* Job: Copy the first line of the material below and every later line through the line containing "return np.array(t)", without any other output.

## Begin

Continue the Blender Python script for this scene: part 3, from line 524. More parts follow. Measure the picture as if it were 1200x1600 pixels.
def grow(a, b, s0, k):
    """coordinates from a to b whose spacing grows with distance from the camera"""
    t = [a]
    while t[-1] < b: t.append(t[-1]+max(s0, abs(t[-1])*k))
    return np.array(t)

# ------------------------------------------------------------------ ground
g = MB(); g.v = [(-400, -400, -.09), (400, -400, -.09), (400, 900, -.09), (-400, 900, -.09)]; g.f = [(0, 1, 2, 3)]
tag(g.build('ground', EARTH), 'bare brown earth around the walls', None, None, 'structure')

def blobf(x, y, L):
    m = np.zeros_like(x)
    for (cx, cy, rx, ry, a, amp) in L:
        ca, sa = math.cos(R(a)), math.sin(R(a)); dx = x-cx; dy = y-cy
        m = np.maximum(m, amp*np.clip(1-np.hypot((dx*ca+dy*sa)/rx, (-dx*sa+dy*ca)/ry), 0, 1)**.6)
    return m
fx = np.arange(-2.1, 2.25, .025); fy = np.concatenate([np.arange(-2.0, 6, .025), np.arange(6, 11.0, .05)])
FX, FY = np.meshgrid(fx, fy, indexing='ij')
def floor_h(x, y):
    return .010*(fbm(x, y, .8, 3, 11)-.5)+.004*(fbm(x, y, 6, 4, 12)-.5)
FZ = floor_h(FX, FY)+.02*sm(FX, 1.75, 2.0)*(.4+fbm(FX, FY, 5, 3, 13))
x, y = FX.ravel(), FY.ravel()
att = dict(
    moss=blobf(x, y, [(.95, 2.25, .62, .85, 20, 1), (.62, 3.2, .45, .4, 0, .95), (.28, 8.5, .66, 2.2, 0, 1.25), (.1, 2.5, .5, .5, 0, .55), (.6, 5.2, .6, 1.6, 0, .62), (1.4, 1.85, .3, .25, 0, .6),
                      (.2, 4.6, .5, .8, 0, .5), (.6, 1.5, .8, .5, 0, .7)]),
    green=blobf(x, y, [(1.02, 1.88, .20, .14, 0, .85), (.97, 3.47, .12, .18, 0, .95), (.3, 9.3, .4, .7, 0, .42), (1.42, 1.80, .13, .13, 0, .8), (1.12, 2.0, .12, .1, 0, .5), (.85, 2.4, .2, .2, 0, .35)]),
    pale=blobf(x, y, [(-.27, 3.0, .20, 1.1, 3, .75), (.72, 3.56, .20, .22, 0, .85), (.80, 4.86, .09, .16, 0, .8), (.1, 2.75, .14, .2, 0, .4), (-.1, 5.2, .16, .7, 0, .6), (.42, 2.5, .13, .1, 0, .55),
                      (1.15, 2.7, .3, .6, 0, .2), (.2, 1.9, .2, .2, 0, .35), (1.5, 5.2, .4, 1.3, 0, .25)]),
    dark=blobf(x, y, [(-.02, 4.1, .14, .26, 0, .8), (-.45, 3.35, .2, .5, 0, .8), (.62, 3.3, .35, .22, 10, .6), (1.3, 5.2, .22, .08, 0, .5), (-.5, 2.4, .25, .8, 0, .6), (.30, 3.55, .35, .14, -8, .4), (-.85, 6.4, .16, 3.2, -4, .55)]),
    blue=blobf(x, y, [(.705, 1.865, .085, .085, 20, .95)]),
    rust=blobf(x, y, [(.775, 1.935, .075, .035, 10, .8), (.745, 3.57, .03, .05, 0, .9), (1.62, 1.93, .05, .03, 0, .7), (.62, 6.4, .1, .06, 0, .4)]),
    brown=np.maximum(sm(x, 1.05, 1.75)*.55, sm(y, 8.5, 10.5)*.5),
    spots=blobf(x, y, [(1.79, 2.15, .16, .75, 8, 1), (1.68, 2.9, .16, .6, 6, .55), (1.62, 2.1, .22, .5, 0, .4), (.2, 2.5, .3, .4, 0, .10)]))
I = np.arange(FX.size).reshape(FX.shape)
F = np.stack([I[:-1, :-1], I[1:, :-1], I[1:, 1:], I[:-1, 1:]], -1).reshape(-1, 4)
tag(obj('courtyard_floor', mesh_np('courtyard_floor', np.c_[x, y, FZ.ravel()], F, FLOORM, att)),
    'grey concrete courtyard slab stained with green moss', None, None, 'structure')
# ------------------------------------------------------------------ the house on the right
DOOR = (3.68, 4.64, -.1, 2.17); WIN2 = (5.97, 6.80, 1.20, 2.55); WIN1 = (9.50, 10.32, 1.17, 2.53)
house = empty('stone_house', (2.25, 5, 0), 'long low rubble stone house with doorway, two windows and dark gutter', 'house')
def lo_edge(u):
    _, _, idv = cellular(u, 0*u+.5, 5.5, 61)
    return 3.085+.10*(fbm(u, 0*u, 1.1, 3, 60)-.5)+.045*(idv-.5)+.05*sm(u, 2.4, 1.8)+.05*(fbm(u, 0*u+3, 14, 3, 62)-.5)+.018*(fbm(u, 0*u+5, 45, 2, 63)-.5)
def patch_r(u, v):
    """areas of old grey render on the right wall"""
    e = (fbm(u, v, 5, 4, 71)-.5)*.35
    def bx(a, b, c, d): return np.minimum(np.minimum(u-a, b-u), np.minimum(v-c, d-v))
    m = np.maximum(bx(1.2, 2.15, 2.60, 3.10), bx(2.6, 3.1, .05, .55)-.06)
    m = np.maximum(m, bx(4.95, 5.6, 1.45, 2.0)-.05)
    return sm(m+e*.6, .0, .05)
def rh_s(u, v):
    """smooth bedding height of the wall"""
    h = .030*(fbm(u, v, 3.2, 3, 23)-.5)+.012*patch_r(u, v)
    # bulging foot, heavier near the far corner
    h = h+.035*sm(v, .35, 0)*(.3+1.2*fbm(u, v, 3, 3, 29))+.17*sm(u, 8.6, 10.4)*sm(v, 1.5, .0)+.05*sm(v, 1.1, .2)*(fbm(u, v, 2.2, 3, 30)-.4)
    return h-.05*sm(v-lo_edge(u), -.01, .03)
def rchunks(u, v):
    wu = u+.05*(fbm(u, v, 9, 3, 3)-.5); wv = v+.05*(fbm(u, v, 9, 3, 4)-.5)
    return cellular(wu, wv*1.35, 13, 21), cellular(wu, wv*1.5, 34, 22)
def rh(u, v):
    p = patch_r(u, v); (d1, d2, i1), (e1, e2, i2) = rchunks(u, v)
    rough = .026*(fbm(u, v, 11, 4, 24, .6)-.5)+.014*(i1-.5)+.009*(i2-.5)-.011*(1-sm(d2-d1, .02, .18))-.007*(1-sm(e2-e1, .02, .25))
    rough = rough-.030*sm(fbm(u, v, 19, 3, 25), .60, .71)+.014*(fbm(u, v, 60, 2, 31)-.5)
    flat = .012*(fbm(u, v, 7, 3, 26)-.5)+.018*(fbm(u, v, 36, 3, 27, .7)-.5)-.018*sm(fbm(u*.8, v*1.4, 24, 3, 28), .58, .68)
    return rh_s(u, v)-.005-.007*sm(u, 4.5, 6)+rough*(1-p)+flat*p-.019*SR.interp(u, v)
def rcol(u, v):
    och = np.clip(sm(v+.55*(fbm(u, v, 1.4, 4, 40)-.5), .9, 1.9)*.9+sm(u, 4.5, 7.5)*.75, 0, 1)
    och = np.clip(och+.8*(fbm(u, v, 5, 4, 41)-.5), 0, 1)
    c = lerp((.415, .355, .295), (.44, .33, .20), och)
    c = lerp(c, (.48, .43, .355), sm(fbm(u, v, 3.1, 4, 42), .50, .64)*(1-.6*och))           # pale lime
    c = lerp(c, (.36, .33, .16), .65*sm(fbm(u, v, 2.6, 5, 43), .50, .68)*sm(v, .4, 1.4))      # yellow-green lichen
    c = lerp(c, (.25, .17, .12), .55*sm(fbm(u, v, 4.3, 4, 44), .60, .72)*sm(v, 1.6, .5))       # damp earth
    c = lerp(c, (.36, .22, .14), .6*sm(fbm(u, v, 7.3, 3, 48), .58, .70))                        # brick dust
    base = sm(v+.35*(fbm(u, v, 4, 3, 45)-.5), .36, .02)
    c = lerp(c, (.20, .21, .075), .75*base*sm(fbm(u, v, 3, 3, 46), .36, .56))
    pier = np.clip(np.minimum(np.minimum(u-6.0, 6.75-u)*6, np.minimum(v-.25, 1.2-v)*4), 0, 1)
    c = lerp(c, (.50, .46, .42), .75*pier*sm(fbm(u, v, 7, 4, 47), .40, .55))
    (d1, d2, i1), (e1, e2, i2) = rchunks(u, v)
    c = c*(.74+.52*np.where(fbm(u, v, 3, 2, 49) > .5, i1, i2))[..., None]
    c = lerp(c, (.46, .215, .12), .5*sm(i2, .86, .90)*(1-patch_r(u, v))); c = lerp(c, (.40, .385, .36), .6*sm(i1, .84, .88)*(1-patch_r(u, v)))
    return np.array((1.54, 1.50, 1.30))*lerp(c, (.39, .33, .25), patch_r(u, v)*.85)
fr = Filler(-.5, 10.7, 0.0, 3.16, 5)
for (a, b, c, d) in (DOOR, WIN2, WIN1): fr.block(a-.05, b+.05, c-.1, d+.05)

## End

* Solution for this problem:
Continue the Blender Python script for this scene: part 3, from line 524. More parts follow. Measure the picture as if it were 1200x1600 pixels.
def grow(a, b, s0, k):
    """coordinates from a to b whose spacing grows with distance from the camera"""
    t = [a]
    while t[-1] < b: t.append(t[-1]+max(s0, abs(t[-1])*k))
    return np.array(t)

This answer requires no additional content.